• [INSTRUCTIONS TO FOLLOW]: Please write the listing below out again exactly, leaving every picture behind.
════
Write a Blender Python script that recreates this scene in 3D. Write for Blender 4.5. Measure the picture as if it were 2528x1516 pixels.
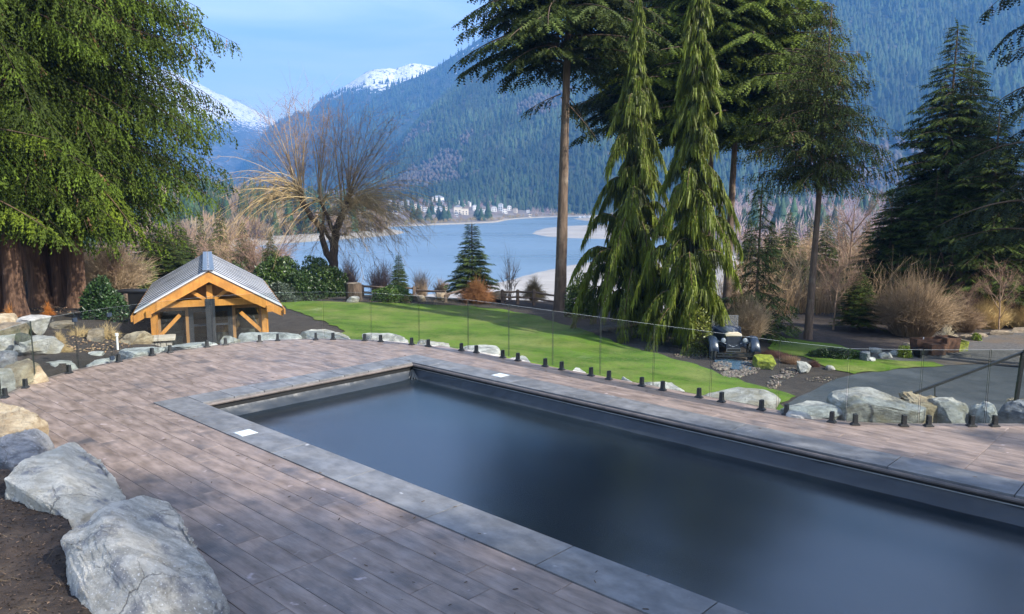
import bpy, bmesh, math, random
import numpy as np
from mathutils import Vector, Matrix
from mathutils.geometry import delaunay_2d_cdt

for _o in list(bpy.data.objects):
    bpy.data.objects.remove(_o)
SC = bpy.context.scene
COL = SC.collection

# ------------------------------------------------------------------ camera, sky, sun, exposure
F_PX, W_PX, H_PX, CAM_H, HOR = 1926.0, 2528.0, 1516.0, 3.55, 495.0
PITCH = math.atan(263.0 / F_PX)
cd = bpy.data.cameras.new('camera')
cam = bpy.data.objects.new('camera', cd)
COL.objects.link(cam)
cam.location = (0, 0, CAM_H)
cam.rotation_euler = (math.pi / 2 - PITCH, 0, 0)
cd.sensor_width = 36.0
cd.lens = F_PX / W_PX * 36.0
cd.clip_start = 0.05
cd.clip_end = 20000
SC.camera = cam

SUN_DIR = Vector((0.66, -0.42, 0.58)).normalized()      # towards the sun
sun_el = math.asin(SUN_DIR.z)
sun_az = math.atan2(SUN_DIR.x, SUN_DIR.y)              # clockwise from +Y
world = bpy.data.worlds.new('World')
SC.world = world
world.use_nodes = True
wn, wl = world.node_tree.nodes, world.node_tree.links
wn.clear()
sky = wn.new('ShaderNodeTexSky')
sky.sky_type = 'NISHITA'
sky.sun_disc = False
sky.sun_elevation = sun_el
sky.sun_rotation = sun_az
sky.altitude = 100
sky.air_density = 1.0
sky.dust_density = 1.2
sky.ozone_density = 2.2
tc = wn.new('ShaderNodeTexCoord')
mp = wn.new('ShaderNodeMapping')
mp.inputs['Scale'].default_value = (1.2, 1.2, 9.0)
mp.inputs['Rotation'].default_value = (0.05, 0.12, 0.4)
nz = wn.new('ShaderNodeTexNoise')
nz.inputs['Scale'].default_value = 1.7
nz.inputs['Detail'].default_value = 6
nz.inputs['Roughness'].default_value = 0.55
nz.inputs['Distortion'].default_value = 0.6
rmp = wn.new('ShaderNodeMapRange')
rmp.inputs['From Min'].default_value = 0.42
rmp.inputs['From Max'].default_value = 0.78
rmp.inputs['To Min'].default_value = 0.06
rmp.inputs['To Max'].default_value = 0.85
mx = wn.new('ShaderNodeMix')
mx.data_type = 'RGBA'
mx.inputs[7].default_value = (6.3, 6.8, 7.6, 1)
bg = wn.new('ShaderNodeBackground')
bg.inputs['Strength'].default_value = 0.15
wo = wn.new('ShaderNodeOutputWorld')
wl.new(tc.outputs['Generated'], mp.inputs['Vector'])
wl.new(mp.outputs[0], nz.inputs['Vector'])
wl.new(nz.outputs['Fac'], rmp.inputs['Value'])
wl.new(rmp.outputs[0], mx.inputs[0])
tn = wn.new('ShaderNodeMix')
tn.data_type = 'RGBA'
tn.blend_type = 'MULTIPLY'
tn.inputs[0].default_value = 1.0
tn.inputs[7].default_value = (1.16, 1.09, 1.09, 1)
wl.new(sky.outputs[0], tn.inputs[6])
wl.new(tn.outputs[2], mx.inputs[6])
wl.new(mx.outputs[2], bg.inputs['Color'])
wl.new(bg.outputs[0], wo.inputs['Surface'])

sd = bpy.data.lights.new('sun', 'SUN')
sd.energy = 5.0
sd.angle = math.radians(1.2)
sd.color = (1.0, 0.93, 0.82)
sun = bpy.data.objects.new('sun', sd)
COL.objects.link(sun)
sun.location = (60, 20, 60)
sun.rotation_euler = (-SUN_DIR).to_track_quat('-Z', 'Y').to_euler()

SC.view_settings.view_transform = 'Standard'
SC.view_settings.look = 'None'
SC.view_settings.gamma = 1.0
SC.view_settings.use_curve_mapping = False
SC.view_settings.exposure = 1.32
SC.render.engine = 'CYCLES'
SC.cycles.max_bounces = 8
SC.cycles.diffuse_bounces = 3
SC.cycles.glossy_bounces = 3
SC.cycles.transparent_max_bounces = 16
SC.cycles.transmission_bounces = 6
SC.cycles.use_denoising = True

# ------------------------------------------------------------------ picture <-> place
def ray(u, v):
    x = (u - W_PX / 2) / F_PX
    y = -(v - H_PX / 2) / F_PX
    c, s = math.cos(PITCH), math.sin(PITCH)
    return np.array([x, c + y * s, -s + y * c])
def PZ(u, v, z=0.0):
    """where the sight line of a picture point meets the level z"""
    d = ray(u, v)
    k = (z - CAM_H) / d[2]
    return np.array([d[0] * k, d[1] * k, z])
def PD(u, v, y):
    """where it meets the distance y"""
    d = ray(u, v)
    k = y / d[1]
    return np.array([d[0] * k, y, CAM_H + d[2] * k])
def PT(u, v, dz=0.0):
    """where it meets the garden ground"""
    d = ray(u, v)
    ys = np.arange(4.0, 160.0, 0.25)
    for _ in range(3):
        k = ys / d[1]
        hit = CAM_H + d[2] * k < ground_z(d[0] * k, ys) + dz
        i = int(np.argmax(hit)) if hit.any() else len(ys) - 1
        hi = float(ys[i]); lo = float(ys[max(0, i - 1)])
        ys = np.linspace(lo, hi, 16)
    k = hi / d[1]
    return np.array([d[0] * k, hi, float(ground_z(d[0] * k, hi))])

# ------------------------------------------------------------------ noise (numpy)
def _hash(ix, iy, iz, seed):
    h = (ix * 374761393 + iy * 668265263 + iz * 2147483647 + seed * 974634777) & 0xFFFFFFFF
    h = ((h ^ (h >> 13)) * 1274126177) & 0xFFFFFFFF
    h = ((h ^ (h >> 16)) * 2246822519) & 0xFFFFFFFF
    return ((h ^ (h >> 15)) & 0xFFFFFF) / float(0xFFFFFF)
def vnoise(p, seed=0):
    p = np.asarray(p, dtype=np.float64)
    i = np.floor(p).astype(np.int64)
    f = p - i
    f = f * f * (3 - 2 * f)
    r = 0
    for dx in (0, 1):
        for dy in (0, 1):
            for dz in (0, 1):
                w = (f[..., 0] if dx else 1 - f[..., 0]) * (f[..., 1] if dy else 1 - f[..., 1]) * (f[..., 2] if dz else 1 - f[..., 2])
                r = r + w * _hash(i[..., 0] + dx, i[..., 1] + dy, i[..., 2] + dz, seed)
    return r * 2 - 1
def fbm(p, octs=4, seed=0, gain=0.5):
    p = np.asarray(p, dtype=np.float64)
    a, r, t = 1.0, 0, 0
    for o in range(octs):
        r = r + a * vnoise(p * 2 ** o + 17.3 * o, seed + o)
        t += a
        a *= gain
    return r / t
def n2(x, y, s=1.0, seed=0, octs=4):
    x = np.asarray(x, dtype=np.float64); y = np.asarray(y, dtype=np.float64)
    return fbm(np.stack([x * s, y * s, np.zeros_like(x + y)], -1), octs, seed)
def sstep(a, b, x):
    t = np.clip((x - a) / (b - a), 0, 1)
    return t * t * (3 - 2 * t)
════
• [EXERCISE OUTPUT]:
Write a Blender Python script that recreates this scene in 3D. Write for Blender 4.5. Measure the picture as if it were 2528x1516 pixels.
import bpy, bmesh, math, random
import numpy as np
from mathutils import Vector, Matrix
from mathutils.geometry import delaunay_2d_cdt

for _o in list(bpy.data.objects):
    bpy.data.objects.remove(_o)
SC = bpy.context.scene
COL = SC.collection

# ------------------------------------------------------------------ camera, sky, sun, exposure
F_PX, W_PX, H_PX, CAM_H, HOR = 1926.0, 2528.0, 1516.0, 3.55, 495.0
PITCH = math.atan(263.0 / F_PX)
cd = bpy.data.cameras.new('camera')
cam = bpy.data.objects.new('camera', cd)
COL.objects.link(cam)
cam.location = (0, 0, CAM_H)
cam.rotation_euler = (math.pi / 2 - PITCH, 0, 0)
cd.sensor_width = 36.0
cd.lens = F_PX / W_PX * 36.0
cd.clip_start = 0.05
cd.clip_end = 20000
SC.camera = cam

SUN_DIR = Vector((0.66, -0.42, 0.58)).normalized()      # towards the sun
sun_el = math.asin(SUN_DIR.z)
sun_az = math.atan2(SUN_DIR.x, SUN_DIR.y)              # clockwise from +Y
world = bpy.data.worlds.new('World')
SC.world = world
world.use_nodes = True
wn, wl = world.node_tree.nodes, world.node_tree.links
wn.clear()
sky = wn.new('ShaderNodeTexSky')
sky.sky_type = 'NISHITA'
sky.sun_disc = False
sky.sun_elevation = sun_el
sky.sun_rotation = sun_az
sky.altitude = 100
sky.air_density = 1.0
sky.dust_density = 1.2
sky.ozone_density = 2.2
tc = wn.new('ShaderNodeTexCoord')
mp = wn.new('ShaderNodeMapping')
mp.inputs['Scale'].default_value = (1.2, 1.2, 9.0)
mp.inputs['Rotation'].default_value = (0.05, 0.12, 0.4)
nz = wn.new('ShaderNodeTexNoise')
nz.inputs['Scale'].default_value = 1.7
nz.inputs['Detail'].default_value = 6
nz.inputs['Roughness'].default_value = 0.55
nz.inputs['Distortion'].default_value = 0.6
rmp = wn.new('ShaderNodeMapRange')
rmp.inputs['From Min'].default_value = 0.42
rmp.inputs['From Max'].default_value = 0.78
rmp.inputs['To Min'].default_value = 0.06
rmp.inputs['To Max'].default_value = 0.85
mx = wn.new('ShaderNodeMix')
mx.data_type = 'RGBA'
mx.inputs[7].default_value = (6.3, 6.8, 7.6, 1)
bg = wn.new('ShaderNodeBackground')
bg.inputs['Strength'].default_value = 0.15
wo = wn.new('ShaderNodeOutputWorld')
wl.new(tc.outputs['Generated'], mp.inputs['Vector'])
wl.new(mp.outputs[0], nz.inputs['Vector'])
wl.new(nz.outputs['Fac'], rmp.inputs['Value'])
wl.new(rmp.outputs[0], mx.inputs[0])
tn = wn.new('ShaderNodeMix')
tn.data_type = 'RGBA'
tn.blend_type = 'MULTIPLY'
tn.inputs[0].default_value = 1.0
tn.inputs[7].default_value = (1.16, 1.09, 1.09, 1)
wl.new(sky.outputs[0], tn.inputs[6])
wl.new(tn.outputs[2], mx.inputs[6])
wl.new(mx.outputs[2], bg.inputs['Color'])
wl.new(bg.outputs[0], wo.inputs['Surface'])

sd = bpy.data.lights.new('sun', 'SUN')
sd.energy = 5.0
sd.angle = math.radians(1.2)
sd.color = (1.0, 0.93, 0.82)
sun = bpy.data.objects.new('sun', sd)
COL.objects.link(sun)
sun.location = (60, 20, 60)
sun.rotation_euler = (-SUN_DIR).to_track_quat('-Z', 'Y').to_euler()

SC.view_settings.view_transform = 'Standard'
SC.view_settings.look = 'None'
SC.view_settings.gamma = 1.0
SC.view_settings.use_curve_mapping = False
SC.view_settings.exposure = 1.32
SC.render.engine = 'CYCLES'
SC.cycles.max_bounces = 8
SC.cycles.diffuse_bounces = 3
SC.cycles.glossy_bounces = 3
SC.cycles.transparent_max_bounces = 16
SC.cycles.transmission_bounces = 6
SC.cycles.use_denoising = True

# ------------------------------------------------------------------ picture <-> place
def ray(u, v):
    x = (u - W_PX / 2) / F_PX
    y = -(v - H_PX / 2) / F_PX
    c, s = math.cos(PITCH), math.sin(PITCH)
    return np.array([x, c + y * s, -s + y * c])
def PZ(u, v, z=0.0):
    """where the sight line of a picture point meets the level z"""
    d = ray(u, v)
    k = (z - CAM_H) / d[2]
    return np.array([d[0] * k, d[1] * k, z])
def PD(u, v, y):
    """where it meets the distance y"""
    d = ray(u, v)
    k = y / d[1]
    return np.array([d[0] * k, y, CAM_H + d[2] * k])
def PT(u, v, dz=0.0):
    """where it meets the garden ground"""
    d = ray(u, v)
    ys = np.arange(4.0, 160.0, 0.25)
    for _ in range(3):
        k = ys / d[1]
        hit = CAM_H + d[2] * k < ground_z(d[0] * k, ys) + dz
        i = int(np.argmax(hit)) if hit.any() else len(ys) - 1
        hi = float(ys[i]); lo = float(ys[max(0, i - 1)])
        ys = np.linspace(lo, hi, 16)
    k = hi / d[1]
    return np.array([d[0] * k, hi, float(ground_z(d[0] * k, hi))])

# ------------------------------------------------------------------ noise (numpy)
def _hash(ix, iy, iz, seed):
    h = (ix * 374761393 + iy * 668265263 + iz * 2147483647 + seed * 974634777) & 0xFFFFFFFF
    h = ((h ^ (h >> 13)) * 1274126177) & 0xFFFFFFFF
    h = ((h ^ (h >> 16)) * 2246822519) & 0xFFFFFFFF
    return ((h ^ (h >> 15)) & 0xFFFFFF) / float(0xFFFFFF)
def vnoise(p, seed=0):
    p = np.asarray(p, dtype=np.float64)
    i = np.floor(p).astype(np.int64)
    f = p - i
    f = f * f * (3 - 2 * f)
    r = 0
    for dx in (0, 1):
        for dy in (0, 1):
            for dz in (0, 1):
                w = (f[..., 0] if dx else 1 - f[..., 0]) * (f[..., 1] if dy else 1 - f[..., 1]) * (f[..., 2] if dz else 1 - f[..., 2])
                r = r + w * _hash(i[..., 0] + dx, i[..., 1] + dy, i[..., 2] + dz, seed)
    return r * 2 - 1
def fbm(p, octs=4, seed=0, gain=0.5):
    p = np.asarray(p, dtype=np.float64)
    a, r, t = 1.0, 0, 0
    for o in range(octs):
        r = r + a * vnoise(p * 2 ** o + 17.3 * o, seed + o)
        t += a
        a *= gain
    return r / t
def n2(x, y, s=1.0, seed=0, octs=4):
    x = np.asarray(x, dtype=np.float64); y = np.asarray(y, dtype=np.float64)
    return fbm(np.stack([x * s, y * s, np.zeros_like(x + y)], -1), octs, seed)
def sstep(a, b, x):
    t = np.clip((x - a) / (b - a), 0, 1)
    return t * t * (3 - 2 * t)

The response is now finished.